内容は、若い詩人の恋の喜びと憧れ、続いて失恋の苦しみ、終盤では過ぎ去った恋が回顧されるという、ドイツ・ロマン派的なテーマが展開します。歌はもちろん、ピアノ伴奏のメロディーにも表現の重点が置かれ、まるで独立して歌っているかのようです。シューマンは1840年にこう書いています。
「僕は自分自身が驚くほど、多くを作曲しました。僕はナイチンゲールのように、死ぬまで歌い続けるでしょう」
この手紙は恋人で妻となったクララ・シューマンに宛てられています。シューマンの歌曲はクララとの恋愛が強く投影しているのです。
「詩人の恋」第1曲目「美しい5月に」は次のように歌われます(西野茂雄訳)。
美しい5月になって
すべての蕾がひらくときに
私の胸にも
恋がもえ出た
美しい5月になって
すべての鳥がうたうときに
私は胸にもえる思いを
あのひとにうちあけた
ピアノの分散和音にゆっくりと導かれて歌い出されるこの曲は、シューマンの作品中でもっとも美しいもののひとつです。このほかにも緊張感が支配する第9曲の「鳴るのはフルートとヴァイオリン」、ピアノの後奏が印象的な終曲の「いまわしい思い出の歌」など名曲が揃っています。
おすすめの録音はディートリヒ・フィッシャー=ディースカウ(バリトン)とアルフレッド・ブレンデル(ピアノ)が共演した1996年にリリースされたディスクでしょう(フィリップス)。
女流ピアニストとしても知られたクララ・シューマンは、作曲家としても作品を残しています。

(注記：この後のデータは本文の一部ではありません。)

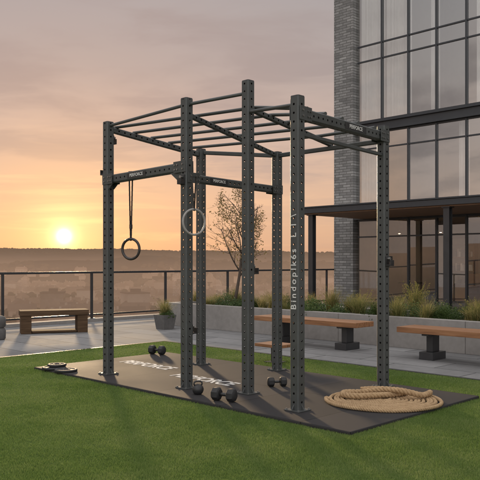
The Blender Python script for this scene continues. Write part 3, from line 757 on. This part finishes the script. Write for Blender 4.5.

シューマンは投身自殺を図ったのちに46歳で亡くなってしまうのですが、シューマン没後、作品を整理するなどしました。ブラームスとの親交でも有名です。
── みずみずしく生命力にあふれた初夏の緑を眺めながら、シューマンの歌曲を聞いてみてください。見慣れた風景がいっそう美しく見えてくるかもしれません。